◆ Supplied information ◆
— start —
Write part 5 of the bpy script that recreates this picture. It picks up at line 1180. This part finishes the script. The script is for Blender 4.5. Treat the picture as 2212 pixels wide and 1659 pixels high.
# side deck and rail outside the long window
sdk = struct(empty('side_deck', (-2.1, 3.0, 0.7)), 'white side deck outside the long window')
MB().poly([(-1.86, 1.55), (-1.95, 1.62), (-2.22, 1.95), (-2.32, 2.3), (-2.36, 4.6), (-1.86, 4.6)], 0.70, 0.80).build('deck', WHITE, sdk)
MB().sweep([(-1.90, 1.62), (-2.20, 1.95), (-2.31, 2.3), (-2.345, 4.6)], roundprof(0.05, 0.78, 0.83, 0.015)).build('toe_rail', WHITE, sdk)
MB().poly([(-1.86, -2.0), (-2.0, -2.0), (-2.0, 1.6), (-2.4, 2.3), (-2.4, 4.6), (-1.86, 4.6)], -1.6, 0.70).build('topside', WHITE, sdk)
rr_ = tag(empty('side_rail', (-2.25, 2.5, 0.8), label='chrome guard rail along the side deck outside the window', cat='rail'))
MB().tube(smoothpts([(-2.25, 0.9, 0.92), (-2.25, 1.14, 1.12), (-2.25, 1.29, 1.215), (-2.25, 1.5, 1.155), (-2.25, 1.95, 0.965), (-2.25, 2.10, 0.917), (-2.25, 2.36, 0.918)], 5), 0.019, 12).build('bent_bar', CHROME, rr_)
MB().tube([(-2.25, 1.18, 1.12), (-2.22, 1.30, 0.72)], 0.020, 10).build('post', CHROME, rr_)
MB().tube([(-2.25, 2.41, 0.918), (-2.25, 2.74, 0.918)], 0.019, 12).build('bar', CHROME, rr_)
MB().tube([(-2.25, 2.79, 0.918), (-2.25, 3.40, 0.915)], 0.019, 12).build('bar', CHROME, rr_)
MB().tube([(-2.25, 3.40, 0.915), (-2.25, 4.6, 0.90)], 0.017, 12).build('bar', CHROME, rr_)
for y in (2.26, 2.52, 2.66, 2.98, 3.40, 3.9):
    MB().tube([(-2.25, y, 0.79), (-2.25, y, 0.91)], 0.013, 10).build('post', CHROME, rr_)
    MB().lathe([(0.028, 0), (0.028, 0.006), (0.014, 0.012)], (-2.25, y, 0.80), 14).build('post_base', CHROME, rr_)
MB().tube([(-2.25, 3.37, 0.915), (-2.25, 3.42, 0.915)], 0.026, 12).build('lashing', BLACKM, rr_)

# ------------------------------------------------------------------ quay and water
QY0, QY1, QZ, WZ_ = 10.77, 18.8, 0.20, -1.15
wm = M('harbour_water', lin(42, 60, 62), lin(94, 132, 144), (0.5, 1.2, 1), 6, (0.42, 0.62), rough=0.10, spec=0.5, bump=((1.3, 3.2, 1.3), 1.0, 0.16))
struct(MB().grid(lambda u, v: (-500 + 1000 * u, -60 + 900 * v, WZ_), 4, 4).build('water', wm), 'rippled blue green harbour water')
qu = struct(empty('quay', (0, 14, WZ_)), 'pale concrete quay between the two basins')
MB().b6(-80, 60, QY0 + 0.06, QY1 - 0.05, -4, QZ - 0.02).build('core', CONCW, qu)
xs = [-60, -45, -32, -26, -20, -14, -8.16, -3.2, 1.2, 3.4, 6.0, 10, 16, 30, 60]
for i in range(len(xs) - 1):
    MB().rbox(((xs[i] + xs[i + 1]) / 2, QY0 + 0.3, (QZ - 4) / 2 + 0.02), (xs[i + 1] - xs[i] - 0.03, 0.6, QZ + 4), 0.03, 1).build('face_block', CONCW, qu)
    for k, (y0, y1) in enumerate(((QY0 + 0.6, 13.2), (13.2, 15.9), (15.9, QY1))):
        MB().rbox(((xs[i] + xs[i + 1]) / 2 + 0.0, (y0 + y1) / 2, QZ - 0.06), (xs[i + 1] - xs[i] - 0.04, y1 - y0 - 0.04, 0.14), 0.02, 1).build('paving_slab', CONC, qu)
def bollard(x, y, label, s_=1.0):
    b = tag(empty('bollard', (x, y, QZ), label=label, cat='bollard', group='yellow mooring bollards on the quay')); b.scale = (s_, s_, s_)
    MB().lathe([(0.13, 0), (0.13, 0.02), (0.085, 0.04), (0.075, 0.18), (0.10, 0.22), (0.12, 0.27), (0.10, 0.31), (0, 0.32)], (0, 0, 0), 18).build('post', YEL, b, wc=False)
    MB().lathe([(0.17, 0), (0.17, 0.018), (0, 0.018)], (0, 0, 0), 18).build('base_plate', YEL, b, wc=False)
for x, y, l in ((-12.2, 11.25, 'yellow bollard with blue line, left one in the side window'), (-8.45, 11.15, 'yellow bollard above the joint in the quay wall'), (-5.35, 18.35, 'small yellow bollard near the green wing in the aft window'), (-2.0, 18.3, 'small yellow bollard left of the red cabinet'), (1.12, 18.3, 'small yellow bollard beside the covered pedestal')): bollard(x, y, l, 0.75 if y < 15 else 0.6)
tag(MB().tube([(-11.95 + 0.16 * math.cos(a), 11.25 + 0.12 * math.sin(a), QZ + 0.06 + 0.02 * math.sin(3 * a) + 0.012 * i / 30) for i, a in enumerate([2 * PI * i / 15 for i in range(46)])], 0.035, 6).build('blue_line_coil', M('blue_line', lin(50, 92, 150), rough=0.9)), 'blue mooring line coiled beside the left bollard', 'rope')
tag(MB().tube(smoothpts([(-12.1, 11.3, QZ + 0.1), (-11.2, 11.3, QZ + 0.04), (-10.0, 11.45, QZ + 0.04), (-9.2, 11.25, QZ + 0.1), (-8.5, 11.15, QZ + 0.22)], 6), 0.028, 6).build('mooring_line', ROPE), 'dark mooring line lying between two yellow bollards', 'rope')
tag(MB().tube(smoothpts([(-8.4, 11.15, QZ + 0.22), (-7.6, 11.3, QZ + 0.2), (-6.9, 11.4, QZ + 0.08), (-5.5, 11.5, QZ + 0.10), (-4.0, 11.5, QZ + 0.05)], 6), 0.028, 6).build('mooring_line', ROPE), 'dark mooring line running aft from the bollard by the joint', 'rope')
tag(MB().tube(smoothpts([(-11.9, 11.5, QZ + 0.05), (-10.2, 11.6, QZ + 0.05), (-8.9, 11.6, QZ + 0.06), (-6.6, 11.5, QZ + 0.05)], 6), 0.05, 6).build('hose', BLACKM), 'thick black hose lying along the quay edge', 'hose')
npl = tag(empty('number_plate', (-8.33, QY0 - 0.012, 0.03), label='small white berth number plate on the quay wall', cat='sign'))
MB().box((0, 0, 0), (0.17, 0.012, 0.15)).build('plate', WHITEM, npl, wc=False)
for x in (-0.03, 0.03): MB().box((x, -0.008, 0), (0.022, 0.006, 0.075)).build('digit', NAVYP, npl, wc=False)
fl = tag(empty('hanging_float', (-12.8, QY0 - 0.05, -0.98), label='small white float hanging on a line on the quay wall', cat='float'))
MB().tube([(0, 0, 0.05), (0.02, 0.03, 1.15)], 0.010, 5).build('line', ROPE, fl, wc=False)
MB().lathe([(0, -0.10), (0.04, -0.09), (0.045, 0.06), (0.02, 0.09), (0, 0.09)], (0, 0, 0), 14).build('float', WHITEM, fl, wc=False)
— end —
◆ Direction ◆
Extract the complete listing verbatim.

◆ Result below ◆
Write part 5 of the bpy script that recreates this picture. It picks up at line 1180. This part finishes the script. The script is for Blender 4.5. Treat the picture as 2212 pixels wide and 1659 pixels high.
# side deck and rail outside the long window
sdk = struct(empty('side_deck', (-2.1, 3.0, 0.7)), 'white side deck outside the long window')
MB().poly([(-1.86, 1.55), (-1.95, 1.62), (-2.22, 1.95), (-2.32, 2.3), (-2.36, 4.6), (-1.86, 4.6)], 0.70, 0.80).build('deck', WHITE, sdk)
MB().sweep([(-1.90, 1.62), (-2.20, 1.95), (-2.31, 2.3), (-2.345, 4.6)], roundprof(0.05, 0.78, 0.83, 0.015)).build('toe_rail', WHITE, sdk)
MB().poly([(-1.86, -2.0), (-2.0, -2.0), (-2.0, 1.6), (-2.4, 2.3), (-2.4, 4.6), (-1.86, 4.6)], -1.6, 0.70).build('topside', WHITE, sdk)
rr_ = tag(empty('side_rail', (-2.25, 2.5, 0.8), label='chrome guard rail along the side deck outside the window', cat='rail'))
MB().tube(smoothpts([(-2.25, 0.9, 0.92), (-2.25, 1.14, 1.12), (-2.25, 1.29, 1.215), (-2.25, 1.5, 1.155), (-2.25, 1.95, 0.965), (-2.25, 2.10, 0.917), (-2.25, 2.36, 0.918)], 5), 0.019, 12).build('bent_bar', CHROME, rr_)
MB().tube([(-2.25, 1.18, 1.12), (-2.22, 1.30, 0.72)], 0.020, 10).build('post', CHROME, rr_)
MB().tube([(-2.25, 2.41, 0.918), (-2.25, 2.74, 0.918)], 0.019, 12).build('bar', CHROME, rr_)
MB().tube([(-2.25, 2.79, 0.918), (-2.25, 3.40, 0.915)], 0.019, 12).build('bar', CHROME, rr_)
MB().tube([(-2.25, 3.40, 0.915), (-2.25, 4.6, 0.90)], 0.017, 12).build('bar', CHROME, rr_)
for y in (2.26, 2.52, 2.66, 2.98, 3.40, 3.9):
    MB().tube([(-2.25, y, 0.79), (-2.25, y, 0.91)], 0.013, 10).build('post', CHROME, rr_)
    MB().lathe([(0.028, 0), (0.028, 0.006), (0.014, 0.012)], (-2.25, y, 0.80), 14).build('post_base', CHROME, rr_)
MB().tube([(-2.25, 3.37, 0.915), (-2.25, 3.42, 0.915)], 0.026, 12).build('lashing', BLACKM, rr_)

# ------------------------------------------------------------------ quay and water
QY0, QY1, QZ, WZ_ = 10.77, 18.8, 0.20, -1.15
wm = M('harbour_water', lin(42, 60, 62), lin(94, 132, 144), (0.5, 1.2, 1), 6, (0.42, 0.62), rough=0.10, spec=0.5, bump=((1.3, 3.2, 1.3), 1.0, 0.16))
struct(MB().grid(lambda u, v: (-500 + 1000 * u, -60 + 900 * v, WZ_), 4, 4).build('water', wm), 'rippled blue green harbour water')
qu = struct(empty('quay', (0, 14, WZ_)), 'pale concrete quay between the two basins')
MB().b6(-80, 60, QY0 + 0.06, QY1 - 0.05, -4, QZ - 0.02).build('core', CONCW, qu)
xs = [-60, -45, -32, -26, -20, -14, -8.16, -3.2, 1.2, 3.4, 6.0, 10, 16, 30, 60]
for i in range(len(xs) - 1):
    MB().rbox(((xs[i] + xs[i + 1]) / 2, QY0 + 0.3, (QZ - 4) / 2 + 0.02), (xs[i + 1] - xs[i] - 0.03, 0.6, QZ + 4), 0.03, 1).build('face_block', CONCW, qu)
    for k, (y0, y1) in enumerate(((QY0 + 0.6, 13.2), (13.2, 15.9), (15.9, QY1))):
        MB().rbox(((xs[i] + xs[i + 1]) / 2 + 0.0, (y0 + y1) / 2, QZ - 0.06), (xs[i + 1] - xs[i] - 0.04, y1 - y0 - 0.04, 0.14), 0.02, 1).build('paving_slab', CONC, qu)
def bollard(x, y, label, s_=1.0):
    b = tag(empty('bollard', (x, y, QZ), label=label, cat='bollard', group='yellow mooring bollards on the quay')); b.scale = (s_, s_, s_)
    MB().lathe([(0.13, 0), (0.13, 0.02), (0.085, 0.04), (0.075, 0.18), (0.10, 0.22), (0.12, 0.27), (0.10, 0.31), (0, 0.32)], (0, 0, 0), 18).build('post', YEL, b, wc=False)
    MB().lathe([(0.17, 0), (0.17, 0.018), (0, 0.018)], (0, 0, 0), 18).build('base_plate', YEL, b, wc=False)
for x, y, l in ((-12.2, 11.25, 'yellow bollard with blue line, left one in the side window'), (-8.45, 11.15, 'yellow bollard above the joint in the quay wall'), (-5.35, 18.35, 'small yellow bollard near the green wing in the aft window'), (-2.0, 18.3, 'small yellow bollard left of the red cabinet'), (1.12, 18.3, 'small yellow bollard beside the covered pedestal')): bollard(x, y, l, 0.75 if y < 15 else 0.6)
tag(MB().tube([(-11.95 + 0.16 * math.cos(a), 11.25 + 0.12 * math.sin(a), QZ + 0.06 + 0.02 * math.sin(3 * a) + 0.012 * i / 30) for i, a in enumerate([2 * PI * i / 15 for i in range(46)])], 0.035, 6).build('blue_line_coil', M('blue_line', lin(50, 92, 150), rough=0.9)), 'blue mooring line coiled beside the left bollard', 'rope')
tag(MB().tube(smoothpts([(-12.1, 11.3, QZ + 0.1), (-11.2, 11.3, QZ + 0.04), (-10.0, 11.45, QZ + 0.04), (-9.2, 11.25, QZ + 0.1), (-8.5, 11.15, QZ + 0.22)], 6), 0.028, 6).build('mooring_line', ROPE), 'dark mooring line lying between two yellow bollards', 'rope')
tag(MB().tube(smoothpts([(-8.4, 11.15, QZ + 0.22), (-7.6, 11.3, QZ + 0.2), (-6.9, 11.4, QZ + 0.08), (-5.5, 11.5, QZ + 0.10), (-4.0, 11.5, QZ + 0.05)], 6), 0.028, 6).build('mooring_line', ROPE), 'dark mooring line running aft from the bollard by the joint', 'rope')
tag(MB().tube(smoothpts([(-11.9, 11.5, QZ + 0.05), (-10.2, 11.6, QZ + 0.05), (-8.9, 11.6, QZ + 0.06), (-6.6, 11.5, QZ + 0.05)], 6), 0.05, 6).build('hose', BLACKM), 'thick black hose lying along the quay edge', 'hose')
npl = tag(empty('number_plate', (-8.33, QY0 - 0.012, 0.03), label='small white berth number plate on the quay wall', cat='sign'))
MB().box((0, 0, 0), (0.17, 0.012, 0.15)).build('plate', WHITEM, npl, wc=False)
for x in (-0.03, 0.03): MB().box((x, -0.008, 0), (0.022, 0.006, 0.075)).build('digit', NAVYP, npl, wc=False)
fl = tag(empty('hanging_float', (-12.8, QY0 - 0.05, -0.98), label='small white float hanging on a line on the quay wall', cat='float'))
MB().tube([(0, 0, 0.05), (0.02, 0.03, 1.15)], 0.010, 5).build('line', ROPE, fl, wc=False)
MB().lathe([(0, -0.10), (0.04, -0.09), (0.045, 0.06), (0.02, 0.09), (0, 0.09)], (0, 0, 0), 14).build('float', WHITEM, fl, wc=False)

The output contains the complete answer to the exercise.